Task instructions ::
Skipping all pictures, set down the lines of the listing from the first through the one with "XL, XR, XC = -3.85, 4.15, 0.15".

Recorded data ::
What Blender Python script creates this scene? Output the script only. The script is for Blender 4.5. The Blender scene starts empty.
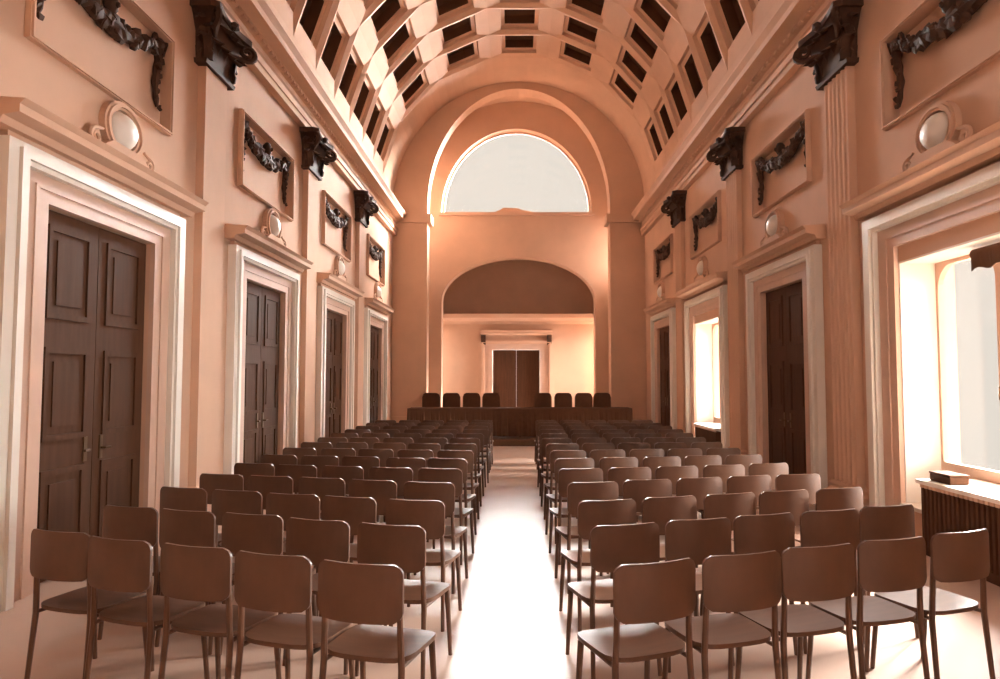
import bpy, bmesh, math, random
from mathutils import Vector, Matrix
random.seed(7)
C = bpy.context.scene.collection
PI = math.pi
R = math.radians
XL, XR, XC = -3.85, 4.15, 0.15          # left wall, right wall, axis of the hall

# ------------------------------------------------------------------ materials
def mat(name, col, rough=0.7, var=0.06, scale=3.0, spec=0.3, coat=0.0, bump=0.0, metal=0.0, stretch=None):
    m = bpy.data.materials.new(name); m.use_nodes = True
    nt = m.node_tree; b = nt.nodes['Principled BSDF']
    b.inputs['Roughness'].default_value = rough
    b.inputs['Specular IOR Level'].default_value = spec
    b.inputs['Metallic'].default_value = metal
    b.inputs['Coat Weight'].default_value = coat
    b.inputs['Coat Roughness'].default_value = 0.12
    tc = nt.nodes.new('ShaderNodeTexCoord')
    mp = nt.nodes.new('ShaderNodeMapping')
    if stretch: mp.inputs['Scale'].default_value = stretch
    nz = nt.nodes.new('ShaderNodeTexNoise'); nz.inputs['Scale'].default_value = scale; nz.inputs['Detail'].default_value = 5
    rp = nt.nodes.new('ShaderNodeValToRGB')
    rp.color_ramp.elements[0].position = 0.3; rp.color_ramp.elements[1].position = 0.7
    rp.color_ramp.elements[0].color = [c*(1-var) for c in col]+[1]
    rp.color_ramp.elements[1].color = [min(1, c*(1+var)) for c in col]+[1]
    L = nt.links.new
    L(tc.outputs['Object'], mp.inputs['Vector']); L(mp.outputs['Vector'], nz.inputs['Vector'])
    L(nz.outputs['Fac'], rp.inputs['Fac']); L(rp.outputs['Color'], b.inputs['Base Color'])
    if bump:
        bp = nt.nodes.new('ShaderNodeBump'); bp.inputs['Strength'].default_value = bump; bp.inputs['Distance'].default_value = 0.01
        L(nz.outputs['Fac'], bp.inputs['Height']); L(bp.outputs['Normal'], b.inputs['Normal'])
    return m

M = {}
M['stucco'] = mat('stucco', (.66, .42, .295), .85, .05, 1.5, .2, bump=.15)
M['marble'] = mat('white_marble', (.86, .79, .70), .45, .04, 2.0, .4)
M['fascia'] = mat('pink_marble', (.64, .43, .325), .5, .06, 2.5, .4)
M['darkwood'] = mat('dark_door_wood', (.085, .037, .019), .7, .12, 3, .1, stretch=(6, 6, .6))
M['chair'] = mat('varnished_chair_wood', (.10, .045, .024), .38, .15, 6, .4, stretch=(1, 6, 1))
M['steel'] = mat('brown_steel_tube', (.10, .043, .022), .4, .05, 20, .4)
M['bronze'] = mat('bronzed_plaster', (.065, .029, .015), .75, .2, 8, .3, bump=.3)
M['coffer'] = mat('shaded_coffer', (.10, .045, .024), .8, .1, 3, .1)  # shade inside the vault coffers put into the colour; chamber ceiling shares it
M['floor'] = mat('terrazzo_floor', (.52, .355, .27), .40, .07, 1.2, .35)
M['dais'] = mat('dark_carpet', (.10, .045, .023), .9, .1, 30, .1)
M['cloth'] = mat('dark_tablecloth', (.10, .043, .022), .8, .08, 10, .15)
M['brass'] = mat('aged_brass', (.14, .075, .035), .5, .1, 10, .5, metal=.8)
M['frame'] = mat('painted_window_frame', (.62, .40, .29), .6, .04, 4, .3)

def glass_mat():
    m = bpy.data.materials.new('window_glass'); m.use_nodes = True
    nt = m.node_tree; nt.nodes.clear()
    out = nt.nodes.new('ShaderNodeOutputMaterial')
    t = nt.nodes.new('ShaderNodeBsdfTransparent'); g = nt.nodes.new('ShaderNodeBsdfGlossy')
    g.inputs['Roughness'].default_value = .05
    mx = nt.nodes.new('ShaderNodeMixShader')
    mx.inputs[0].default_value = .04; nt.links.new(t.outputs[0], mx.inputs[1]); nt.links.new(g.outputs[0], mx.inputs[2])
    nt.links.new(mx.outputs[0], out.inputs[0])
    return m
M['glass'] = glass_mat()

# ------------------------------------------------------------------ mesh helpers
def new(): return bmesh.new()
def box(bm, x0, x1, y0, y1, z0, z1, mi=0):
    v = [bm.verts.new(p) for p in ((x0,y0,z0),(x1,y0,z0),(x1,y1,z0),(x0,y1,z0),(x0,y0,z1),(x1,y0,z1),(x1,y1,z1),(x0,y1,z1))]
    for f in ((3,2,1,0),(4,5,6,7),(0,1,5,4),(1,2,6,5),(2,3,7,6),(3,0,4,7)):
        bm.faces.new([v[i] for i in f]).material_index = mi
def bevel_all(bm, w=.01, seg=2):
    bmesh.ops.bevel(bm, geom=list(bm.edges), offset=w, segments=seg, affect='EDGES', profile=.5)
def prism(bm, pts, a, b, axis='y'):
    """closed outline pts (2-D) extruded from a to b along axis"""
    def P(p, t):
        return {'y': (p[0], t, p[1]), 'x': (t, p[0], p[1]), 'z': (p[0], p[1], t)}[axis]
    A = [bm.verts.new(P(p, a)) for p in pts]; B = [bm.verts.new(P(p, b)) for p in pts]
    n = len(pts)
    bm.faces.new(A); bm.faces.new(list(reversed(B)))
    for i in range(n):
        bm.faces.new((A[i], B[i], B[(i+1) % n], A[(i+1) % n]))
def plate(bm, outer, holes, a, b, axis='y'):
    """flat plate with holes, real thickness from a to b"""
    def P(p, t):
        return {'y': (p[0], t, p[1]), 'x': (t, p[0], p[1]), 'z': (p[0], p[1], t)}[axis]
    t = bmesh.new(); edges = []
    for loop in [outer]+holes:
        vs = [t.verts.new((p[0], p[1], 0)) for p in loop]
        for i in range(len(vs)): edges.append(t.edges.new((vs[i], vs[(i+1) % len(vs)])))
    bmesh.ops.triangle_fill(t, use_beauty=True, use_dissolve=False, edges=edges)
    t.verts.index_update()
    A = [bm.verts.new(P(v.co, a)) for v in t.verts]; B = [bm.verts.new(P(v.co, b)) for v in t.verts]
    for f in t.faces:
        ix = [v.index for v in f.verts]
        bm.faces.new([A[i] for i in ix]); bm.faces.new([B[i] for i in reversed(ix)])
    for e in t.edges:
        if len(e.link_faces) == 1:
            i, j = e.verts[0].index, e.verts[1].index
            bm.faces.new((A[i], A[j], B[j], B[i]))
    t.free()
def tube(bm, pts, r, n=8, caps=True):
    pts = [Vector(p) for p in pts]; rings = []
    rr = r if isinstance(r, (list, tuple)) else [r]*len(pts)
    prev = None
    for i, p in enumerate(pts):
        d = (pts[min(i+1, len(pts)-1)]-pts[max(i-1, 0)]).normalized()
        u = prev if prev is not None else (Vector((0,0,1)) if abs(d.z) < .9 else Vector((1,0,0)))
        u = (u-d*u.dot(d)).normalized(); w = d.cross(u); prev = u
        rings.append([bm.verts.new(p+(u*math.cos(2*PI*k/n)+w*math.sin(2*PI*k/n))*rr[i]) for k in range(n)])
    for a, b in zip(rings, rings[1:]):
        for k in range(n): bm.faces.new((a[k], a[(k+1) % n], b[(k+1) % n], b[k]))
    if caps:
        bm.faces.new(list(reversed(rings[0]))); bm.faces.new(rings[-1])
def blob(bm, c, r, sub=1, sc=(1,1,1), jit=0):
    m = Matrix.Translation(c) @ Matrix.Diagonal((sc[0], sc[1], sc[2], 1))
    res = bmesh.ops.create_icosphere(bm, subdivisions=sub, radius=r, matrix=m)
    if jit:
        for v in res['verts']: v.co += Vector((random.uniform(-1,1), random.uniform(-1,1), random.uniform(-1,1)))*jit
def data(name, bm, *mats, smooth=False):
    bmesh.ops.recalc_face_normals(bm, faces=list(bm.faces))
    me = bpy.data.meshes.new(name); bm.to_mesh(me); bm.free()
    for m in mats: me.materials.append(m)
    if smooth:
        for p in me.polygons: p.use_smooth = True
        try: me.set_sharp_from_angle(angle=R(40))
        except Exception: pass
    return me
def put(name, me, parent=None, loc=None, rotz=0):
    o = bpy.data.objects.new(name, me); C.objects.link(o)
    if parent: o.parent = parent
    if loc: o.location = loc
    if rotz: o.rotation_euler = (0,0,rotz)
    return o
def obj(name, bm, m, parent=None, smooth=False):
    ms = m if isinstance(m, (list, tuple)) else [m]
    return put(name, data(name, bm, *ms, smooth=smooth), parent)
def tag(o, label, cat, group=None, kind=None):
    o['label'] = label; o['category'] = cat
    if group: o['group'] = group
    if kind: o['kind'] = kind
    return o
def thing(name, label, cat, loc=(0,0,0), rotz=0, group=None, kind=None):
    o = bpy.data.objects.new(name, None); C.objects.link(o)
    o.empty_display_size = .2
    o.location = loc; o.rotation_euler = (0,0,rotz)
    return tag(o, label, cat, group, kind)
def copy_tree(o, parent=None):
    c = o.copy(); C.objects.link(c)
    if parent is not None: c.parent = parent
    for ch in list(o.children): copy_tree(ch, c)
    return c

BAY = [6.5+4.25*k for k in range(-2, 4)]       # bay centres, two of them behind the frame
PIL = [8.65+4.25*k for k in range(-1, 4)]
YN, YE = -4.0, 22.0
DOORH, DW = 3.12, .85
WZ0, WZ1 = .34, 2.95

# ------------------------------------------------------------------ the room
def cell_wall(name, X, s, feats, y0, y1, z0, z1, label):
    """s = outward direction; feats = (y0,y1,z0,z1,depth or None for a hole); wall body .6 thick"""
    T = .6
    ys = sorted({y0, y1, *[f[0] for f in feats], *[f[1] for f in feats]})
    zs = sorted({z0, z1, *[f[2] for f in feats], *[f[3] for f in feats]})
    def depth(i, j):
        if i < 0 or j < 0 or i >= len(ys)-1 or j >= len(zs)-1: return T
        yc, zc = (ys[i]+ys[i+1])/2, (zs[j]+zs[j+1])/2
        for f in feats:
            if f[0] < yc < f[1] and f[2] < zc < f[3]: return T if f[4] is None else f[4]
        return 0
    bm = new(); cache = {}
    def V(d, y, z):
        k = (round(d,4), round(y,4), round(z,4))
        if k not in cache: cache[k] = bm.verts.new((X+s*d, y, z))
        return cache[k]
    def quad(*p):
        try: bm.faces.new([V(*q) for q in p])
        except ValueError: pass
    for i in range(len(ys)-1):
        for j in range(len(zs)-1):
            d = depth(i, j); a, b, c, e = ys[i], ys[i+1], zs[j], zs[j+1]
            if d < T:
                quad((d,a,c),(d,b,c),(d,b,e),(d,a,e)); quad((T,a,c),(T,a,e),(T,b,e),(T,b,c))
            for (di, dj, p, q) in ((1,0,(b,c),(b,e)),(0,1,(a,e),(b,e))):
                d2 = depth(i+di, j+dj)
                if abs(d2-d) > 1e-6:
                    quad((d,*p),(d,*q),(d2,*q),(d2,*p))
            if i == 0 and d < T: quad((d,a,c),(d,a,e),(T,a,e),(T,a,c))
            if j == 0 and d < T: quad((d,a,c),(d,b,c),(T,b,c),(T,a,c))
    o = obj(name, bm, M['stucco'])
    return tag(o, label, 'wall', kind='structure')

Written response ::
What Blender Python script creates this scene? Output the script only. The script is for Blender 4.5. The Blender scene starts empty.
import bpy, bmesh, math, random
from mathutils import Vector, Matrix
random.seed(7)
C = bpy.context.scene.collection
PI = math.pi
R = math.radians
XL, XR, XC = -3.85, 4.15, 0.15          # left wall, right wall, axis of the hall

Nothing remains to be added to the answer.